EXERCISE AIM => From the data that follows, print exactly the lines starting at the one containing "The Blender Python" and ending at the one containing "MB().box(-HW, HW, YB + .02, YB"; include both of them and nothing more.

RECORDED DATA =>

▼▼▼

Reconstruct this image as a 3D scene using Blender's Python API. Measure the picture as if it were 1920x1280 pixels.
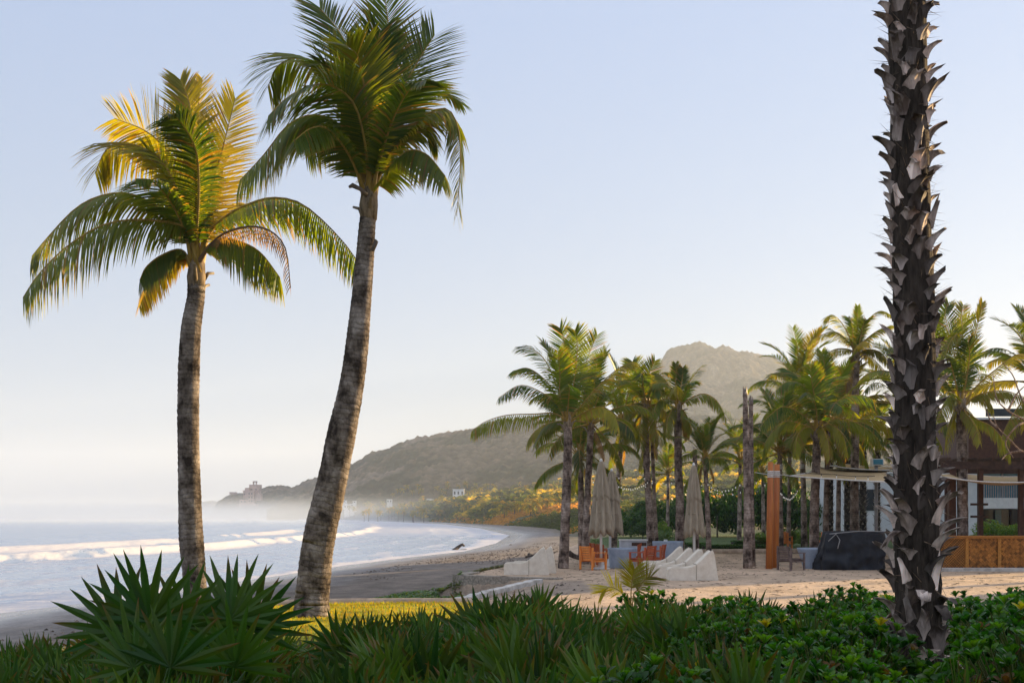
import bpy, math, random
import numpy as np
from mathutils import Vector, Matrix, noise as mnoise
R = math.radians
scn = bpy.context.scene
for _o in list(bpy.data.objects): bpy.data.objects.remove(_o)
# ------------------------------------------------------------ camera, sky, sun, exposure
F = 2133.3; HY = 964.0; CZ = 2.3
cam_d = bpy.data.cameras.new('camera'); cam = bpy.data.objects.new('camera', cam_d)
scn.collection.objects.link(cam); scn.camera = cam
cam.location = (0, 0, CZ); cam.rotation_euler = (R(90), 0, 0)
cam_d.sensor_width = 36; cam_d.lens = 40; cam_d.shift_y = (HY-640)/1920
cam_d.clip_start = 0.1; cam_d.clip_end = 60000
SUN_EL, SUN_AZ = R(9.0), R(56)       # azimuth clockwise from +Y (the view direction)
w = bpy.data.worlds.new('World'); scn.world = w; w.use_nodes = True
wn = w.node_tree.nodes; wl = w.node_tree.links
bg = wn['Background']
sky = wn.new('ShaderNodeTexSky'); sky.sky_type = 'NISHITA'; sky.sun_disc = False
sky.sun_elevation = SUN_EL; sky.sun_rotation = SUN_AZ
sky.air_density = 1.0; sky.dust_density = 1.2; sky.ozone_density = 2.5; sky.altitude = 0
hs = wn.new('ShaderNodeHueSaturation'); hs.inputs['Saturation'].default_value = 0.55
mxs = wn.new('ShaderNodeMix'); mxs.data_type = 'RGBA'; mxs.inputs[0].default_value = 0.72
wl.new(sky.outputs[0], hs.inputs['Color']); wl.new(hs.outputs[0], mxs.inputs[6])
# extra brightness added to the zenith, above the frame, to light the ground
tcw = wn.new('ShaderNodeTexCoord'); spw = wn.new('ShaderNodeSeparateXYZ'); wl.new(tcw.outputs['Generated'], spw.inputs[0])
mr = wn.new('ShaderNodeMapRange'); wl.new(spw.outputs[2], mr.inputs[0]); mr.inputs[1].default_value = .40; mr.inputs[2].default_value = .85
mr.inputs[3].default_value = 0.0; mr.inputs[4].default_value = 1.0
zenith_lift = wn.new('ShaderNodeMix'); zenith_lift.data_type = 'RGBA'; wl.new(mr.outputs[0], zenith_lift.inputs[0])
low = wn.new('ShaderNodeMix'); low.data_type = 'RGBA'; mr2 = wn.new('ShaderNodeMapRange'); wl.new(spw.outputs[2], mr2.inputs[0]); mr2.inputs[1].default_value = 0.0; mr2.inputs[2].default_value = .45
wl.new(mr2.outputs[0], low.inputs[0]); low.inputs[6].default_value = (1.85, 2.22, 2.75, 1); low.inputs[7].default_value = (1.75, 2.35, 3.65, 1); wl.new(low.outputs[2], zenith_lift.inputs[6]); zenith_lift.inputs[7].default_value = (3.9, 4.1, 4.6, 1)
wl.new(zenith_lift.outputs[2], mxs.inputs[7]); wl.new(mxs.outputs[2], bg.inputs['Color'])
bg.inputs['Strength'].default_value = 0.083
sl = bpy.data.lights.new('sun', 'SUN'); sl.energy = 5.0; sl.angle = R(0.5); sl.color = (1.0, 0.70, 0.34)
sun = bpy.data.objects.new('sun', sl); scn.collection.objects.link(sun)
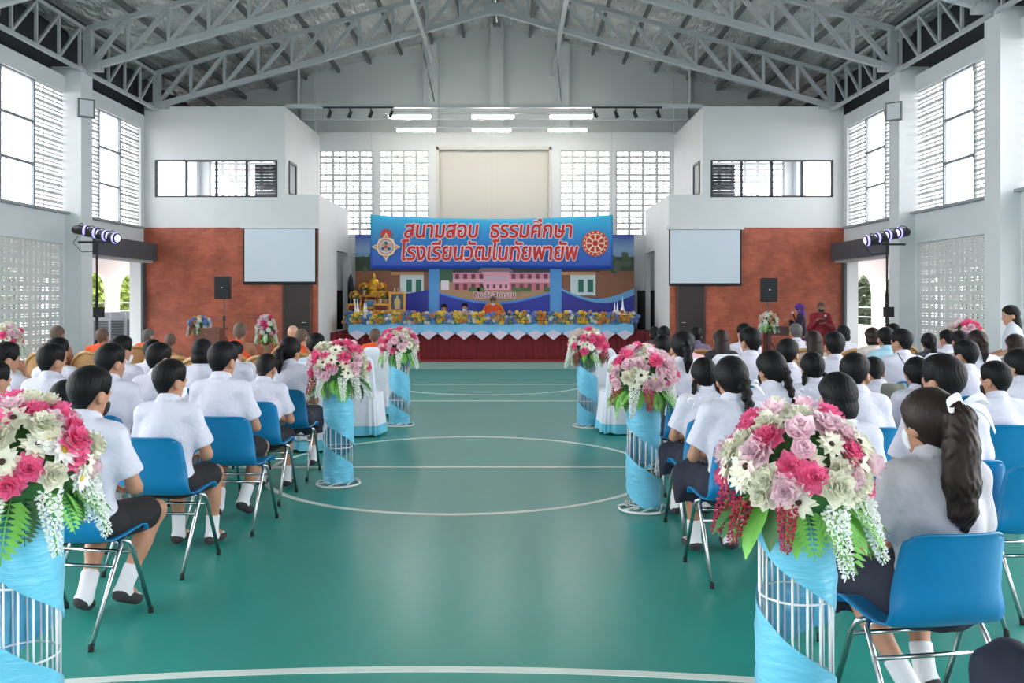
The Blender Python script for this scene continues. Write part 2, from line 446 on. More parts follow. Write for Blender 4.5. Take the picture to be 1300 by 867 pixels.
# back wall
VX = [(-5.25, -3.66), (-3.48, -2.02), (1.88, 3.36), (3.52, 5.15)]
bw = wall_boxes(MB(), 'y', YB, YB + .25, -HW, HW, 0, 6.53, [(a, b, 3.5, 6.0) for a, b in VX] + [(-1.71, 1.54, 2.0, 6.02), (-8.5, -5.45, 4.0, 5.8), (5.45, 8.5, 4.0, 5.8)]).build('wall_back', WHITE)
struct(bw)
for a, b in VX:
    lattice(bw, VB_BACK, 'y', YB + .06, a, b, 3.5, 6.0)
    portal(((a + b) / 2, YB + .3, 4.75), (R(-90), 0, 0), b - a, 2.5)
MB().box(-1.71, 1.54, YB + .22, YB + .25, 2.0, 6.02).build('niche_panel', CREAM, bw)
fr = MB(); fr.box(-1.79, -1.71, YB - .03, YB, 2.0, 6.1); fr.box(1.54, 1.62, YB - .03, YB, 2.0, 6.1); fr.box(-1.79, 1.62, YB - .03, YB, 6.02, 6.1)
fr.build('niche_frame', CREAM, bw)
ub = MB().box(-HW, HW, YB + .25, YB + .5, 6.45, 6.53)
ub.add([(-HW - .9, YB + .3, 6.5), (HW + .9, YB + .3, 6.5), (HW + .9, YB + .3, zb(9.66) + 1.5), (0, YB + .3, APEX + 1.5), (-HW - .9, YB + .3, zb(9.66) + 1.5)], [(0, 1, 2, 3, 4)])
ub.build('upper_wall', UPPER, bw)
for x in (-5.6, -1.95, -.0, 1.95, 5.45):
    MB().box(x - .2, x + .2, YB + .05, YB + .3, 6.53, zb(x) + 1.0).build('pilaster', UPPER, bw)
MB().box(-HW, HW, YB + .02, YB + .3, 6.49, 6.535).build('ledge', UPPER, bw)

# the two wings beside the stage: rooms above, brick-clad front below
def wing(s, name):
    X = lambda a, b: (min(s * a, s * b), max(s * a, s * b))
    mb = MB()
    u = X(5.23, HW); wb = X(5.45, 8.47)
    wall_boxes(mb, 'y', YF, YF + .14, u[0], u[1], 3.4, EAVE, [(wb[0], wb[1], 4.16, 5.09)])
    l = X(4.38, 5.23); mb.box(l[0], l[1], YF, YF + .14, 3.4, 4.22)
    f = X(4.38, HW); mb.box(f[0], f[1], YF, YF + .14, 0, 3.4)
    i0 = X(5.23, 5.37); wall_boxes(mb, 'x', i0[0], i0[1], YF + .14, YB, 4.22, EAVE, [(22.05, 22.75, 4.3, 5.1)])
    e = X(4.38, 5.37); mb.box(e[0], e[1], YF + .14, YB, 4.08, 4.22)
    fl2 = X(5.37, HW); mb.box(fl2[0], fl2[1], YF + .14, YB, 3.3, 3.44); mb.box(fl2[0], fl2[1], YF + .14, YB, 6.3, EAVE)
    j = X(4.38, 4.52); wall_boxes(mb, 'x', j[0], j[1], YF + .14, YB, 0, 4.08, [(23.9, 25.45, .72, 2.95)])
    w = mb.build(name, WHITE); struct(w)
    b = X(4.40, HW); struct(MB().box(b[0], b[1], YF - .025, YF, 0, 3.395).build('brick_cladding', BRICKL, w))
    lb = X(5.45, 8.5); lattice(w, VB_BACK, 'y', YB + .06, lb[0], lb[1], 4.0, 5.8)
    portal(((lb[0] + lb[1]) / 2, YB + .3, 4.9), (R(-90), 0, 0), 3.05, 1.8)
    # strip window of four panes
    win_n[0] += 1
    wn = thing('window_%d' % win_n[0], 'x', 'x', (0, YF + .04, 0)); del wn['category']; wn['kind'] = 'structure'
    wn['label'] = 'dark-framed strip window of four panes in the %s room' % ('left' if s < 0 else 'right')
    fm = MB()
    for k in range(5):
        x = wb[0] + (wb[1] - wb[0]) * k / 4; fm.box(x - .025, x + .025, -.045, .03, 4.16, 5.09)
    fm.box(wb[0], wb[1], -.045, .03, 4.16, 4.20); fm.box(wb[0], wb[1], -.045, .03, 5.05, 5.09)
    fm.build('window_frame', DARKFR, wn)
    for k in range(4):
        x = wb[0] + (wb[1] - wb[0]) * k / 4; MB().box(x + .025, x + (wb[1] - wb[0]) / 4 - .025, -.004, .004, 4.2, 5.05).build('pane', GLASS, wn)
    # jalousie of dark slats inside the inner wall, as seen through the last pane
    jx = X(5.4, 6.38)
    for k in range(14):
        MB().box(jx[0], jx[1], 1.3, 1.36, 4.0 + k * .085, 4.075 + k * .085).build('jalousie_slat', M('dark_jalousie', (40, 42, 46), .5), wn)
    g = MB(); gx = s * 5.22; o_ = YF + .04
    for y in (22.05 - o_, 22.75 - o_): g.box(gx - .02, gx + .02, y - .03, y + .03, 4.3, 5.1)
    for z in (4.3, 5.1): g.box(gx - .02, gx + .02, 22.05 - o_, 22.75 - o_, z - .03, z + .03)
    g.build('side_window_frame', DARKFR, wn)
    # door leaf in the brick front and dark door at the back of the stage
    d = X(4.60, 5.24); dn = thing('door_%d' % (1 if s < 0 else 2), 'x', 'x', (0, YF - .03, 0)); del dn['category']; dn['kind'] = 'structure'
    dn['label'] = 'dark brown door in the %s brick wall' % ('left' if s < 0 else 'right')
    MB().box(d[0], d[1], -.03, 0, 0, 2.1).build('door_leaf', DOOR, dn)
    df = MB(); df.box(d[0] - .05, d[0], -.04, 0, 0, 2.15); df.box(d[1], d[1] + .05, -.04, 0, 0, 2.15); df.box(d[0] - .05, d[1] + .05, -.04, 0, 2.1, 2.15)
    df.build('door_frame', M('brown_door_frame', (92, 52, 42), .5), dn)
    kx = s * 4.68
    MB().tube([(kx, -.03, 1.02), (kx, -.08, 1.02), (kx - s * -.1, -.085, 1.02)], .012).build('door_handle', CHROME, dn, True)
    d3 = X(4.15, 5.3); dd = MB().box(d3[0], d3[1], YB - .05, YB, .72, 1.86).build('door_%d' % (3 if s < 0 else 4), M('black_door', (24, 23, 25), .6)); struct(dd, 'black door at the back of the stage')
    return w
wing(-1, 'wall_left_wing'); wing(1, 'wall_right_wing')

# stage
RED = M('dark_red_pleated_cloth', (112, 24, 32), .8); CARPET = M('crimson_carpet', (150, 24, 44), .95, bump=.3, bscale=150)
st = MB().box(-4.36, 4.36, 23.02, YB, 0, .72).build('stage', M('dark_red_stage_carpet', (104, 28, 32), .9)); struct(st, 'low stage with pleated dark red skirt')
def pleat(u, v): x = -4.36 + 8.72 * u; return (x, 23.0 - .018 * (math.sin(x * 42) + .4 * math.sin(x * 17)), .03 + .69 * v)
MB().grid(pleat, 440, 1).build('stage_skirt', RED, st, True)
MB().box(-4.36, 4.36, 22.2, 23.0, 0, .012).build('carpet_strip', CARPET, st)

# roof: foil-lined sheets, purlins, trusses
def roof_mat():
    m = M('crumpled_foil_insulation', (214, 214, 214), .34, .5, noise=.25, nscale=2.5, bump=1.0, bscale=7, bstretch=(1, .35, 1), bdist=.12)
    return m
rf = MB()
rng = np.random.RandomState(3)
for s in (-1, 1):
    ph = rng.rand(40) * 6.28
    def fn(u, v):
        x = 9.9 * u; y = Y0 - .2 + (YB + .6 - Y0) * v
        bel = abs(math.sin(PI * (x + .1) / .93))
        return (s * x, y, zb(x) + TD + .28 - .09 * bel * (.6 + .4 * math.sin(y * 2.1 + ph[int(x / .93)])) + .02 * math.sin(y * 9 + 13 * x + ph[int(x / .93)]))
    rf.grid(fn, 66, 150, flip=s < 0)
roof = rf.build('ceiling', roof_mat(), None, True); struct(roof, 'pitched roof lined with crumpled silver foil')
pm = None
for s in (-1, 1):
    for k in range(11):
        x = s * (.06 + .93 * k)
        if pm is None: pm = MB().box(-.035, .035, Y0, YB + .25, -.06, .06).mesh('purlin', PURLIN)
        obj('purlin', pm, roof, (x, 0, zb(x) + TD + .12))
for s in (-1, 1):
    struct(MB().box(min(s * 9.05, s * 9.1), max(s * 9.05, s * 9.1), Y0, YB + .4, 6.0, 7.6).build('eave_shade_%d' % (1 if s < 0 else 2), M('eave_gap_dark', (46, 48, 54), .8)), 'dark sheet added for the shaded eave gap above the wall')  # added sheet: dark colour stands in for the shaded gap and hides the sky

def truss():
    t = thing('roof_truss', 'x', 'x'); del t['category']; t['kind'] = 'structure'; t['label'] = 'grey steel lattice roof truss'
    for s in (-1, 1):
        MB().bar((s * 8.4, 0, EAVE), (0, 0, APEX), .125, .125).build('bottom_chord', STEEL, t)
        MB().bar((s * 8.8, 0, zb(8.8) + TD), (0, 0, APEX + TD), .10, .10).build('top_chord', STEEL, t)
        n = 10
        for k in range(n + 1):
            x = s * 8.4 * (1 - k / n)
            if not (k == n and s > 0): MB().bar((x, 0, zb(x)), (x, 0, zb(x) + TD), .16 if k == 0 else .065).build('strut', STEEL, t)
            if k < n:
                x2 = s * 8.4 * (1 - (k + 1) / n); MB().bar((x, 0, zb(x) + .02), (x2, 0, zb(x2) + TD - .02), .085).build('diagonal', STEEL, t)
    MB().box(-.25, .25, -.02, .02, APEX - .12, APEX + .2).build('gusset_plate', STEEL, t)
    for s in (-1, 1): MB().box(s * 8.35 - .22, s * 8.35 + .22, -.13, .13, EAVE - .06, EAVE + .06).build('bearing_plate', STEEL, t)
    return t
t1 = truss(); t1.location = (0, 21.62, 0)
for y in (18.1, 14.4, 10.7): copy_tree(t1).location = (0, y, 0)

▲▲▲

WRITTEN REPLY =>
The Blender Python script for this scene continues. Write part 2, from line 446 on. More parts follow. Write for Blender 4.5. Take the picture to be 1300 by 867 pixels.
# back wall
VX = [(-5.25, -3.66), (-3.48, -2.02), (1.88, 3.36), (3.52, 5.15)]
bw = wall_boxes(MB(), 'y', YB, YB + .25, -HW, HW, 0, 6.53, [(a, b, 3.5, 6.0) for a, b in VX] + [(-1.71, 1.54, 2.0, 6.02), (-8.5, -5.45, 4.0, 5.8), (5.45, 8.5, 4.0, 5.8)]).build('wall_back', WHITE)
struct(bw)
for a, b in VX:
    lattice(bw, VB_BACK, 'y', YB + .06, a, b, 3.5, 6.0)
    portal(((a + b) / 2, YB + .3, 4.75), (R(-90), 0, 0), b - a, 2.5)
MB().box(-1.71, 1.54, YB + .22, YB + .25, 2.0, 6.02).build('niche_panel', CREAM, bw)
fr = MB(); fr.box(-1.79, -1.71, YB - .03, YB, 2.0, 6.1); fr.box(1.54, 1.62, YB - .03, YB, 2.0, 6.1); fr.box(-1.79, 1.62, YB - .03, YB, 6.02, 6.1)
fr.build('niche_frame', CREAM, bw)
ub = MB().box(-HW, HW, YB + .25, YB + .5, 6.45, 6.53)
ub.add([(-HW - .9, YB + .3, 6.5), (HW + .9, YB + .3, 6.5), (HW + .9, YB + .3, zb(9.66) + 1.5), (0, YB + .3, APEX + 1.5), (-HW - .9, YB + .3, zb(9.66) + 1.5)], [(0, 1, 2, 3, 4)])
ub.build('upper_wall', UPPER, bw)
for x in (-5.6, -1.95, -.0, 1.95, 5.45):
    MB().box(x - .2, x + .2, YB + .05, YB + .3, 6.53, zb(x) + 1.0).build('pilaster', UPPER, bw)
MB().box(-HW, HW, YB + .02, YB + .3, 6.49, 6.535).build('ledge', UPPER, bw)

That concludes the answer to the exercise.